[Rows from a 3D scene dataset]
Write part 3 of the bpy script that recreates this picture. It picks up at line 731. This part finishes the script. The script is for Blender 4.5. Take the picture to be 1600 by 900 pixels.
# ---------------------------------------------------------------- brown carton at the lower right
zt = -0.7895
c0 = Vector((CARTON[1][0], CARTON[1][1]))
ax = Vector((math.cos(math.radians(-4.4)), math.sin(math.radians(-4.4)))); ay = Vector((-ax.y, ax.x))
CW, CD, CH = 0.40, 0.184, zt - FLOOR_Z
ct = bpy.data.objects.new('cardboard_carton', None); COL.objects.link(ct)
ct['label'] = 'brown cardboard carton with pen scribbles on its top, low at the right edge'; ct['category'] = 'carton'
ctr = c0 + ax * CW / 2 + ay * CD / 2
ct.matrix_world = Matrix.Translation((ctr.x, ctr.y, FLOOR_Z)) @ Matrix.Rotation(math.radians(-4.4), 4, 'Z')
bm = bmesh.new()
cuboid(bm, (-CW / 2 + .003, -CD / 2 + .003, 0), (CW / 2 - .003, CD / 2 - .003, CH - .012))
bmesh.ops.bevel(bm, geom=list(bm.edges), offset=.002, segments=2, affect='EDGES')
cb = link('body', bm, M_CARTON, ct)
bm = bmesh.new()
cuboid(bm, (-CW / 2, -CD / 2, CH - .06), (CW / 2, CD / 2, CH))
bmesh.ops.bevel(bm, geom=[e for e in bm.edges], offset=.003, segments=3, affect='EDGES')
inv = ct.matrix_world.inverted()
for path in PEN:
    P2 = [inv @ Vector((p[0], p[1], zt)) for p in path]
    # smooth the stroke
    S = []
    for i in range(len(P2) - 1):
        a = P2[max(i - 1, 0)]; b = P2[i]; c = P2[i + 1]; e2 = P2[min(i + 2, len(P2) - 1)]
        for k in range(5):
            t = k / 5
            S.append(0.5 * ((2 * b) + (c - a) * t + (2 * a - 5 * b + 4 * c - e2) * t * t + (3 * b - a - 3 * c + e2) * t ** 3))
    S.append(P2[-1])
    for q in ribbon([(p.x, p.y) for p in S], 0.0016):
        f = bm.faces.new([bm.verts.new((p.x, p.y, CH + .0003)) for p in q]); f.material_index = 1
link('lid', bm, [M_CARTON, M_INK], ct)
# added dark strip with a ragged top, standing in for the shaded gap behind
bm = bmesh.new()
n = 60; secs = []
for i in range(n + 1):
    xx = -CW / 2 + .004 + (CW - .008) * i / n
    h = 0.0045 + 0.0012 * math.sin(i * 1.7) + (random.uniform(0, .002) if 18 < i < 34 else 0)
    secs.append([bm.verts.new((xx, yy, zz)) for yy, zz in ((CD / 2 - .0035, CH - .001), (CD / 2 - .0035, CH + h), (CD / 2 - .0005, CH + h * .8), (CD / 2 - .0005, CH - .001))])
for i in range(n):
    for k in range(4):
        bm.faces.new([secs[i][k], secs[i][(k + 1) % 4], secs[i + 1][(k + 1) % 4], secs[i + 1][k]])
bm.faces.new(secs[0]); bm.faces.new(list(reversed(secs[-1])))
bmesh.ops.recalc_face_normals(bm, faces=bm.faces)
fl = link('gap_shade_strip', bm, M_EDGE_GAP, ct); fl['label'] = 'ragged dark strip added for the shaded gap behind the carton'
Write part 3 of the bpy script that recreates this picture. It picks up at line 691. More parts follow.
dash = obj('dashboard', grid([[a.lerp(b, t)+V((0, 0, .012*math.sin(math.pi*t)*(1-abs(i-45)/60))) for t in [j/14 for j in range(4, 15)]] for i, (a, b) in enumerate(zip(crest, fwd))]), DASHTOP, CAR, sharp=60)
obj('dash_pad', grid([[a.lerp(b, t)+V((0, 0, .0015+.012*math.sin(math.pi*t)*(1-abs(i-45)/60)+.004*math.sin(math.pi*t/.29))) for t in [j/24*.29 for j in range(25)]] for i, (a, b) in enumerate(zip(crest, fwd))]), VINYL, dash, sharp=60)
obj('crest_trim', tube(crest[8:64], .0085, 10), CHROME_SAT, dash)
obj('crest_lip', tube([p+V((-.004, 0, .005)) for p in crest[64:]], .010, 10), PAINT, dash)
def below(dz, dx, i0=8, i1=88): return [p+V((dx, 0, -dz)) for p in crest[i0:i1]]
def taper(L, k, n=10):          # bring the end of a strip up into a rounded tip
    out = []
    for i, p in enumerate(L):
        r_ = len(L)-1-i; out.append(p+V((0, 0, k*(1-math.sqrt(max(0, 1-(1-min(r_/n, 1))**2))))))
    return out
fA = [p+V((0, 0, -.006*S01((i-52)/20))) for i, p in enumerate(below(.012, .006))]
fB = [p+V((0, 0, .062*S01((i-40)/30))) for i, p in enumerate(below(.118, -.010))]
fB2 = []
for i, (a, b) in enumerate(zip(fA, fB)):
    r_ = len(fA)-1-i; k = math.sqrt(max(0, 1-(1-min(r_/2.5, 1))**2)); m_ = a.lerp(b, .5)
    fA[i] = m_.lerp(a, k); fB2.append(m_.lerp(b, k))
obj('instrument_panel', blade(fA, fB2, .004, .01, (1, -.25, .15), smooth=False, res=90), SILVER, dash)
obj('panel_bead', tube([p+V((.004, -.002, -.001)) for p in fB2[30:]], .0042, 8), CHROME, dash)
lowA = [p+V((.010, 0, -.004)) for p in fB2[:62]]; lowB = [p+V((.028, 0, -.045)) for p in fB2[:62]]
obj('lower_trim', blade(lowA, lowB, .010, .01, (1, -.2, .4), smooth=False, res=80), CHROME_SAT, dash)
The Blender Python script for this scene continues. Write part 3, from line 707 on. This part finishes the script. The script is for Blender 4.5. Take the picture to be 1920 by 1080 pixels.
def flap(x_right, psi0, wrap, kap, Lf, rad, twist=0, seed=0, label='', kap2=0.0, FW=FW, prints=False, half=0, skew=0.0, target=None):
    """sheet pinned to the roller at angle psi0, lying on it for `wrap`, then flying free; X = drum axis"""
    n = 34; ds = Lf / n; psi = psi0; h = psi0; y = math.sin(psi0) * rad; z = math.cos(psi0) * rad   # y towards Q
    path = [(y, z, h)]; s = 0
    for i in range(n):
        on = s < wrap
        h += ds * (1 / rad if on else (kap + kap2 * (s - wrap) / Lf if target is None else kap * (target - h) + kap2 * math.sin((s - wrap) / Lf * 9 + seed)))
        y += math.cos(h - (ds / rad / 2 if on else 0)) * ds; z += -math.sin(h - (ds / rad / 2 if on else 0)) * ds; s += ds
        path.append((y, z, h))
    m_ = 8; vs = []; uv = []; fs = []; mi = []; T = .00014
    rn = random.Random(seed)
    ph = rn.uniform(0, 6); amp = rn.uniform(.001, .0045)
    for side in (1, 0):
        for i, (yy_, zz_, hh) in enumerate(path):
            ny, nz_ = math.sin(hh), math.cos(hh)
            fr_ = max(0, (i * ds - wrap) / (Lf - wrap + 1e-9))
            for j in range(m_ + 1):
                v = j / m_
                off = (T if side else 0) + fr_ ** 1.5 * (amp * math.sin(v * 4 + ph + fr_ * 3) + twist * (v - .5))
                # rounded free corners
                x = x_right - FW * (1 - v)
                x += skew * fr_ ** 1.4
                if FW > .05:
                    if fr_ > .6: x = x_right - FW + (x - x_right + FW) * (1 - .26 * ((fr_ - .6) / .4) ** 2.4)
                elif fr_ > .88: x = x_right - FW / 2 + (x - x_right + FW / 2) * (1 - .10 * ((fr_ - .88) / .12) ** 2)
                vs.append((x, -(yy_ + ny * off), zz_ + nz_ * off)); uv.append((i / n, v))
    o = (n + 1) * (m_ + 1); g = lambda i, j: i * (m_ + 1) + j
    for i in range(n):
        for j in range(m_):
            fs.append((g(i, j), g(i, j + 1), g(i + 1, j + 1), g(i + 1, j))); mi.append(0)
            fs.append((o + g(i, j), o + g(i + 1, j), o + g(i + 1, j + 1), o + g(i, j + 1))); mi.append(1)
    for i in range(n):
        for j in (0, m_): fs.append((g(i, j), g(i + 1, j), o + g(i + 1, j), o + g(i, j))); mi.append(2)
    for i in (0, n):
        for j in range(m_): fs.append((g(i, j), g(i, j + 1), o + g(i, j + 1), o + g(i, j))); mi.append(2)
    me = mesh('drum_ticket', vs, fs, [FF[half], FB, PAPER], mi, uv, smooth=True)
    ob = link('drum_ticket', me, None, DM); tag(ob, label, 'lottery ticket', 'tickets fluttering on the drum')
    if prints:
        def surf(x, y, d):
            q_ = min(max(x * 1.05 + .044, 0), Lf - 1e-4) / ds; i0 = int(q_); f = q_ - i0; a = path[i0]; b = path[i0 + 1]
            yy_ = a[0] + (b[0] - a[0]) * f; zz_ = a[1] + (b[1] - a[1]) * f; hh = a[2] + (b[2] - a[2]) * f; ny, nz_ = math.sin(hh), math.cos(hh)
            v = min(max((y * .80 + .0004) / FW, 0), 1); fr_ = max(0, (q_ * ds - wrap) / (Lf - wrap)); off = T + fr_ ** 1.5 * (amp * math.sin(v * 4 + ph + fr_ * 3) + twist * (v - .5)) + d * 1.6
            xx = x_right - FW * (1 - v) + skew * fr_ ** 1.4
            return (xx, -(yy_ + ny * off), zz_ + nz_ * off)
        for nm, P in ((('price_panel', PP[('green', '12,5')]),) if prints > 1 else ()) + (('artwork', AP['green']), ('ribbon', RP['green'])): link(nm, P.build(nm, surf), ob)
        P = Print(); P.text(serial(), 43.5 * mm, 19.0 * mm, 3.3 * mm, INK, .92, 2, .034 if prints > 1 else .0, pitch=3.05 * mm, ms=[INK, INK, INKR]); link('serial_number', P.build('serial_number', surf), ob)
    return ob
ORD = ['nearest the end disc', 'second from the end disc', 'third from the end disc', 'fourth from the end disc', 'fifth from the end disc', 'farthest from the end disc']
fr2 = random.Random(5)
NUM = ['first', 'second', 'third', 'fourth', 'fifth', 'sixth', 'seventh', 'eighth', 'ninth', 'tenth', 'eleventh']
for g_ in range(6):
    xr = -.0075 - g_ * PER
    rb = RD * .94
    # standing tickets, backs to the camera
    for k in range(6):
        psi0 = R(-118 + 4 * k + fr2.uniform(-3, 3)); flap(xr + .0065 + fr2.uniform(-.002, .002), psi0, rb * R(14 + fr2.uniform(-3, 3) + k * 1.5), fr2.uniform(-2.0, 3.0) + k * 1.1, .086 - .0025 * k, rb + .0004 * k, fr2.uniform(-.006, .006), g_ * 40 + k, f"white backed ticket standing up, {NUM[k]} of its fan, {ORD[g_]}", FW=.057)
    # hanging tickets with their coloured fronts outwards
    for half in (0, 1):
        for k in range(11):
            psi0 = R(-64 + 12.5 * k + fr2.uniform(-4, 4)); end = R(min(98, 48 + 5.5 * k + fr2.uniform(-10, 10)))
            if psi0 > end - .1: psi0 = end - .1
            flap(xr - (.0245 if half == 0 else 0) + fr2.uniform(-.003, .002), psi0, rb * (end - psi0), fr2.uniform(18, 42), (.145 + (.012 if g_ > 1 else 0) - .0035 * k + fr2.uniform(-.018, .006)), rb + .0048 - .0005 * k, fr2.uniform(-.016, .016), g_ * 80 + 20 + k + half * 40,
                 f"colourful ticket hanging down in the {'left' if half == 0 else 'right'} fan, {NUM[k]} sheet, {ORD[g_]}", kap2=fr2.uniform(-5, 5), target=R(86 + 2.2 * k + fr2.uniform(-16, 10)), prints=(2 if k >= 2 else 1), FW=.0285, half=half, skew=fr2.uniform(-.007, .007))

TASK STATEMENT
Establish how many lines of the material above hold the word "this". Nothing but the count should be returned.

WRITTEN ANSWER
3